Begin

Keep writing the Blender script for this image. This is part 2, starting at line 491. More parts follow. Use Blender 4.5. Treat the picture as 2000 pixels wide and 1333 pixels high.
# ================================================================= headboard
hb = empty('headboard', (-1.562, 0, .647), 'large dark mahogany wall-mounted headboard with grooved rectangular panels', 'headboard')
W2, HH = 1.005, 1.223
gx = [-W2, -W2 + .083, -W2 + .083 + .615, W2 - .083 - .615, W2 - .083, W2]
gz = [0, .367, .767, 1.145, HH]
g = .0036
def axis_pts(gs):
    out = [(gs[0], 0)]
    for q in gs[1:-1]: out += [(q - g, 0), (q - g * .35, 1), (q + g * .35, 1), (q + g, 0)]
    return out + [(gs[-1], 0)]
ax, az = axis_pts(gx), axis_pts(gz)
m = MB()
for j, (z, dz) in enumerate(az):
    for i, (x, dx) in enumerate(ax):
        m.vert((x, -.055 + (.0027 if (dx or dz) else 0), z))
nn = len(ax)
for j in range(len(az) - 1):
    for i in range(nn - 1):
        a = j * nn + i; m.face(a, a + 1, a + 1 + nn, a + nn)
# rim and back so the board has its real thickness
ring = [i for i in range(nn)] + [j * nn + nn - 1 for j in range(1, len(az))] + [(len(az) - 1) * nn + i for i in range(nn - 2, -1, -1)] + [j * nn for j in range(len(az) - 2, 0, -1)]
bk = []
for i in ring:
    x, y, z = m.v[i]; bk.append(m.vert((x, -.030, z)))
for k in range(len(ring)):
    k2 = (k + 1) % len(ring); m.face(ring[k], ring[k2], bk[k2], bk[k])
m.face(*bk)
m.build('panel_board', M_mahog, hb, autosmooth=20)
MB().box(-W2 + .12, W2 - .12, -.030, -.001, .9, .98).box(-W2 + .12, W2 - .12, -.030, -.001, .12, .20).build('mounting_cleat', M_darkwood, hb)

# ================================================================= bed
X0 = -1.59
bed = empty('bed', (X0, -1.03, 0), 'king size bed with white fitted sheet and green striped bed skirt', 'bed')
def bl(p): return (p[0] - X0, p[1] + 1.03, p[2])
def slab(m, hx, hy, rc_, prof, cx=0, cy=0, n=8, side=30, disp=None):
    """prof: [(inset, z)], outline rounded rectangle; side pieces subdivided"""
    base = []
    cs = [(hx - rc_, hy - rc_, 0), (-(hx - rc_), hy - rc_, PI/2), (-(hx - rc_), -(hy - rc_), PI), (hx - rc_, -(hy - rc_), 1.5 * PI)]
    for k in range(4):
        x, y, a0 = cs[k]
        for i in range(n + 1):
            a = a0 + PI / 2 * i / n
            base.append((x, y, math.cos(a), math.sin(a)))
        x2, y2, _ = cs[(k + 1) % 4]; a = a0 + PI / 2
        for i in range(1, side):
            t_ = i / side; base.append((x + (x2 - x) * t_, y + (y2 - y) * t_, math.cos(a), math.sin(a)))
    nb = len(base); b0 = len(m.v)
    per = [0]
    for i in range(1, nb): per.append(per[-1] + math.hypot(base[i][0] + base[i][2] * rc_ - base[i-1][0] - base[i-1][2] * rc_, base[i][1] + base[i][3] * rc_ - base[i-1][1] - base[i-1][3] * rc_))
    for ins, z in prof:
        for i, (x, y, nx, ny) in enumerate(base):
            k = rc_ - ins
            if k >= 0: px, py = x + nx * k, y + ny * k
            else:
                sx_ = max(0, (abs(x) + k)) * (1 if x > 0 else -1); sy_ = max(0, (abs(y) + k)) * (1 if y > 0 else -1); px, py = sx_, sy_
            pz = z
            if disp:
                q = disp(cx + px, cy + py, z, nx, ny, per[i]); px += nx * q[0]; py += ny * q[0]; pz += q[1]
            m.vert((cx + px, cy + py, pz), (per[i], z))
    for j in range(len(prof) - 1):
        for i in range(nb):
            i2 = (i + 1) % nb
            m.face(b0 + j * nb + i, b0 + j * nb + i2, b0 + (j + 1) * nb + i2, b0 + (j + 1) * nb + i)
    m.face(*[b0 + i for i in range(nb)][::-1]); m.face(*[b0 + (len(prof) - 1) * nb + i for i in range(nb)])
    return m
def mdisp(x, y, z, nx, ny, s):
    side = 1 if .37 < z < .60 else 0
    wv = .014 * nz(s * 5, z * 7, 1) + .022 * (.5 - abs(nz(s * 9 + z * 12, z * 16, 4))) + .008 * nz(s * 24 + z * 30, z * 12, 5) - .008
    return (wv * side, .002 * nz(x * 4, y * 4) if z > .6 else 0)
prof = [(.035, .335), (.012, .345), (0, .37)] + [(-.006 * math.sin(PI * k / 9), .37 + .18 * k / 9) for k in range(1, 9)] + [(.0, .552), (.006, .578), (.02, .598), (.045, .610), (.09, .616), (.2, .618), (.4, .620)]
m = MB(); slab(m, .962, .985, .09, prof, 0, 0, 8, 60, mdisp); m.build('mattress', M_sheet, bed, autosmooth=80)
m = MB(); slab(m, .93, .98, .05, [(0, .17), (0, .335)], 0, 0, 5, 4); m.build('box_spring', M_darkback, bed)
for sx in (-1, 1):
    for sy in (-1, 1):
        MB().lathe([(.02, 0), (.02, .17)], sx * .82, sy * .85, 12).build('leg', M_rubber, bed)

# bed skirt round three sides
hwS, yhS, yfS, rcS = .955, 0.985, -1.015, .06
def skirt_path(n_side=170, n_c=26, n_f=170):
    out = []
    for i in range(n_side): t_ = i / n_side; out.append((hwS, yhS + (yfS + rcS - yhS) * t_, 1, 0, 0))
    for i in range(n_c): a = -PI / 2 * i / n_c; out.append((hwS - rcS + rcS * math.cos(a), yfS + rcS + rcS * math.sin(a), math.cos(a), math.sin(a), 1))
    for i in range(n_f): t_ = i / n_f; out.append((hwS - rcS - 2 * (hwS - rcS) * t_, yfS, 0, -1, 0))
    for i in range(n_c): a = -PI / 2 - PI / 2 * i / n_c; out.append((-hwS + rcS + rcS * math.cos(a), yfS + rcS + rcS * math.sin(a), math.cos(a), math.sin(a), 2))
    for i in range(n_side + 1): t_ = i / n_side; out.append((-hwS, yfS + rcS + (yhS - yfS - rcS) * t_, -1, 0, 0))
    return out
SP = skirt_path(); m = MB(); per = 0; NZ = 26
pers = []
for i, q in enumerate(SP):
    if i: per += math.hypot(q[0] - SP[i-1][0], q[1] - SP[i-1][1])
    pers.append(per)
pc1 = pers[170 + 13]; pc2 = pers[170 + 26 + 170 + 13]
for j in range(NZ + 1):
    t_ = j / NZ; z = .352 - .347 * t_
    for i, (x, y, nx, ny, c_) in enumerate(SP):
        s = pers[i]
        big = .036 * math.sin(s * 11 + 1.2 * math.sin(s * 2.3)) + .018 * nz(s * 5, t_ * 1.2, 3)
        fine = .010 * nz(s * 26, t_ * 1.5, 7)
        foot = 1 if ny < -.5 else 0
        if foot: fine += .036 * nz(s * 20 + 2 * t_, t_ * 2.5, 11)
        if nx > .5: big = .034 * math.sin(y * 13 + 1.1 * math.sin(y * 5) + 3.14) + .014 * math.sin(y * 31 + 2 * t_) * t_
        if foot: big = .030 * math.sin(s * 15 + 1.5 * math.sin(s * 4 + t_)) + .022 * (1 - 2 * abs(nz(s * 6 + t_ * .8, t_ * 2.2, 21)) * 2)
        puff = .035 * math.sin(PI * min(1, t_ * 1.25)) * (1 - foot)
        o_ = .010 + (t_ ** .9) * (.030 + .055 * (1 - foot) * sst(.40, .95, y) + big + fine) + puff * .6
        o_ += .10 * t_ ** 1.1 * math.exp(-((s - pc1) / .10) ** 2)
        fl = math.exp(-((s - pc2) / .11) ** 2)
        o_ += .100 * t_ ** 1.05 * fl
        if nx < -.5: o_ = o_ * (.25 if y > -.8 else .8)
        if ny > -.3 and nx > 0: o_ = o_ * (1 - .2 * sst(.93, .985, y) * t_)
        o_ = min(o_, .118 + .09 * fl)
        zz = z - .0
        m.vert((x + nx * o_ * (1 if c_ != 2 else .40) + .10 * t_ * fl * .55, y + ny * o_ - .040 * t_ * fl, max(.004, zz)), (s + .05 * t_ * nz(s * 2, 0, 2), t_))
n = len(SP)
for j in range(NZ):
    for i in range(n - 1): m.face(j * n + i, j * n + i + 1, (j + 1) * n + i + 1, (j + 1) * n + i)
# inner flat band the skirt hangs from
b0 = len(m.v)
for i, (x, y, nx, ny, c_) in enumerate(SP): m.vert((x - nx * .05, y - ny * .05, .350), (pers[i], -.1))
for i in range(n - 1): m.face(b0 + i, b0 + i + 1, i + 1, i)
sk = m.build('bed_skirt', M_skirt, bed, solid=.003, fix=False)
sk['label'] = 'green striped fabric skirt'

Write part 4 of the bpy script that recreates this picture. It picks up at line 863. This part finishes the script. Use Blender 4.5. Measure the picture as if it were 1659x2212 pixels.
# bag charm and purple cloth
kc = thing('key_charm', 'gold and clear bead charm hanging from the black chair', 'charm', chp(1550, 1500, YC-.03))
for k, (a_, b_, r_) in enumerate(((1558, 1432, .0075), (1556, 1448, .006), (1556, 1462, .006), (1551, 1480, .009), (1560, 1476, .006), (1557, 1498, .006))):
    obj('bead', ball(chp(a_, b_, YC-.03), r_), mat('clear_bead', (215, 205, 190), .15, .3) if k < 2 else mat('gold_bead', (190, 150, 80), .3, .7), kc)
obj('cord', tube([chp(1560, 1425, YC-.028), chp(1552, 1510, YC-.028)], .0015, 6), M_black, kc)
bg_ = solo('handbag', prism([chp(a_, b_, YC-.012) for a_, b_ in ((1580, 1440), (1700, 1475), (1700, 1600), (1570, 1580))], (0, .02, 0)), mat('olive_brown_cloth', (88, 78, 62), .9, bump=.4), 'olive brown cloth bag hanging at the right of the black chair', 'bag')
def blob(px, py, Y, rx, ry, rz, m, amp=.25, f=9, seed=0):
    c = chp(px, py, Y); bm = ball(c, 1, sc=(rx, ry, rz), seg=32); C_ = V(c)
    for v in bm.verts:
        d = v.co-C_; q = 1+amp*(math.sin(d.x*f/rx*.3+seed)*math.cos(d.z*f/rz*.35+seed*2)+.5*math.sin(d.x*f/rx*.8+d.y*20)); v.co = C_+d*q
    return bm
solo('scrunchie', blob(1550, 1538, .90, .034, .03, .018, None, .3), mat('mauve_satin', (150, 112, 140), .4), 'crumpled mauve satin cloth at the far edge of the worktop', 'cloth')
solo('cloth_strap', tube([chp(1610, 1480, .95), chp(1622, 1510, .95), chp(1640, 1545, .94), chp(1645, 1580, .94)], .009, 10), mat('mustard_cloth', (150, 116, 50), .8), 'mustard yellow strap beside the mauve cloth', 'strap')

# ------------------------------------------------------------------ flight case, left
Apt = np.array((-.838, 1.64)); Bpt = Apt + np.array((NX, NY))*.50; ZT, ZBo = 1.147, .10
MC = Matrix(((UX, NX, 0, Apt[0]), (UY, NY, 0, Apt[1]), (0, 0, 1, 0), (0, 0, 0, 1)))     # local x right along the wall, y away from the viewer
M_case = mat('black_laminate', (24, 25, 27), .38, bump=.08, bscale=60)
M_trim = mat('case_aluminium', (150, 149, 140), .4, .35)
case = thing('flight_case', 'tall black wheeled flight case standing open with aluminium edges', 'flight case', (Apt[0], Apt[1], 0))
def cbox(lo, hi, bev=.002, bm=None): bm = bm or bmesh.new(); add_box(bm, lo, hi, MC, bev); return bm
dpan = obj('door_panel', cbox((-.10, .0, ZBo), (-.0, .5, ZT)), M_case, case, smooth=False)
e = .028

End

▶ [Work instructions] Lines holding the word "This" in the entries above are the ones to pull out. Copy them all.

▶ [Exercise solution]
Keep writing the Blender script for this image. This is part 2, starting at line 491. More parts follow. Use Blender 4.5. Treat the picture as 2000 pixels wide and 1333 pixels high.
Write part 4 of the bpy script that recreates this picture. It picks up at line 863. This part finishes the script. Use Blender 4.5. Measure the picture as if it were 1659x2212 pixels.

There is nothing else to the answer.